Bulletin of the Center for Children's Books
Reviewed by
Siegel, Randy One Proud Penny; illus. by Serge Bloch. Porter/Roaring Brook, 2017 [40p]
ISBN 978-1-62672-235-4 $17.99
Reviewed from galleys R Gr. 2-4
You want to meet a guy who’s been around? Say hi to the penny. Born in 1983 in the Philadelphia Mint, where most of his family is from, he’s seen it all and done it all: freezing on a garage floor over the winter in Wisconsin, languishing under a stamp machine in Ohio. He’s been bounced around in dryers, sucked into vacuum cleaners, slept under the grate of a sewer drain, picked from a pocket, and (perhaps the unkindest cut of all) spent on a pair of purple polyester pants at (where else?) J.C. Penney. He’s not as coppery as his ancestors—or as steely as his 1943 great-uncle—but he’s still got some panache, as he’s continually picked up and stashed away in drawers and jars and bowls and backpacks, biding his time for one more adventure. Our garrulous penny narrator and his kin are photographs of the real thing, personified by Bloch with a few deft ink strokes for facial expression and spindly ink limbs for mobility. Their history and exploits play out against largely white background, with settings and humans roughly sketched in and enhanced with some reckless splashes of color.

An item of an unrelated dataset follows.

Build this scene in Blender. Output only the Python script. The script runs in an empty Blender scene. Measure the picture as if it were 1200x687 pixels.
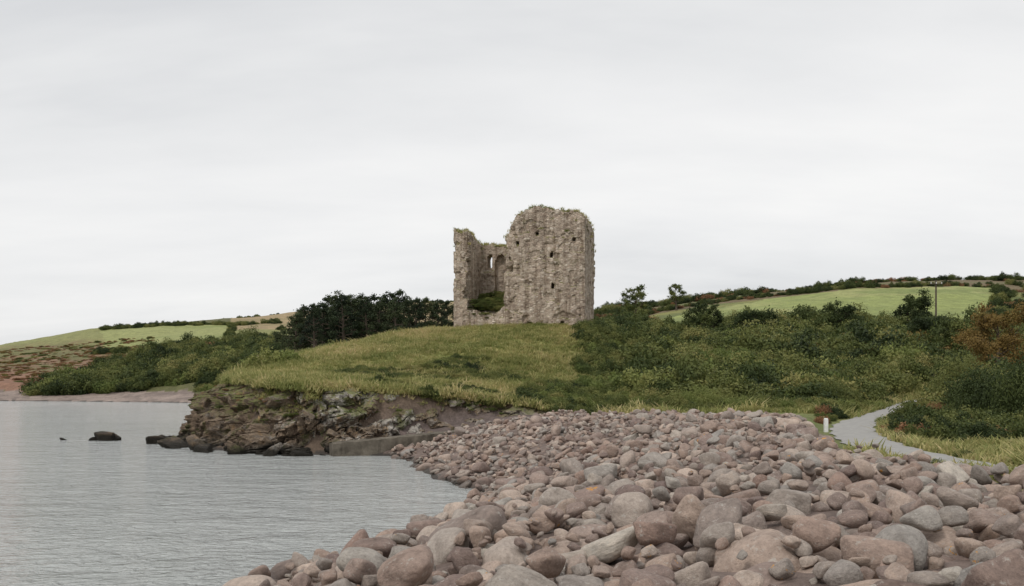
import bpy, math, random
import numpy as np
from mathutils import Vector, Matrix
SEED=7
rng=np.random.default_rng(SEED); random.seed(SEED)
scene=bpy.context.scene
scene.view_settings.view_transform='Standard'; scene.view_settings.look='None'
scene.view_settings.exposure=0; scene.view_settings.gamma=1
H=3.2; F=1167.0
# survey helper: bearing/elevation measured as in a 35mm level view, at true distance d (m)
def S(a,b,d): return ((a-600)/F*d, d, H+(455-b)/F*d)

# ------------------------------------------------------------------ noise
def _h(ix,iy,iz,seed):
    n=(ix.astype(np.int64)*374761393+iy.astype(np.int64)*668265263+iz.astype(np.int64)*2147483647+seed*1274126177)&0xffffffff
    n=((n^(n>>13))*1274126177)&0xffffffff
    n=((n^(n>>16))*2246822519)&0xffffffff
    n=n^(n>>15)
    return (n&0xffffff)/float(0xffffff)
def vn(x,y,z=None,seed=0):
    x=np.asarray(x,float); y=np.asarray(y,float); z=np.zeros_like(x) if z is None else np.asarray(z,float)
    ix=np.floor(x).astype(int);iy=np.floor(y).astype(int);iz=np.floor(z).astype(int)
    fx=x-ix;fy=y-iy;fz=z-iz
    fx=fx*fx*(3-2*fx);fy=fy*fy*(3-2*fy);fz=fz*fz*(3-2*fz)
    r=0
    for a in (0,1):
        for b in (0,1):
            for c in (0,1):
                r=r+_h(ix+a,iy+b,iz+c,seed)*(fx if a else 1-fx)*(fy if b else 1-fy)*(fz if c else 1-fz)
    return r*2-1
def fbm(x,y,z=None,o=4,seed=0):
    r=0;a=1;t=0;f=1
    for i in range(o):
        r=r+a*vn(x*f,y*f,None if z is None else z*f,seed+i*17); t+=a; a*=.5; f*=2.03
    return r/t
def sstep(a,b,x):
    t=np.clip((x-a)/(b-a),0,1); return t*t*(3-2*t)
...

A closing note offers a whirlwind history of American coinage, packed with plenty of quotable trivia and a discussion of whether the penny has outlived its usefulness. “So what’s a penny worth these days?” the penny himself inquires; “It depends on whom you ask.” Costing double its face value to make, it’s worse than worthless—but it’s also “the most widely used coin currently in circulation.” Sounds like the start of a lively primary-graders’ debate.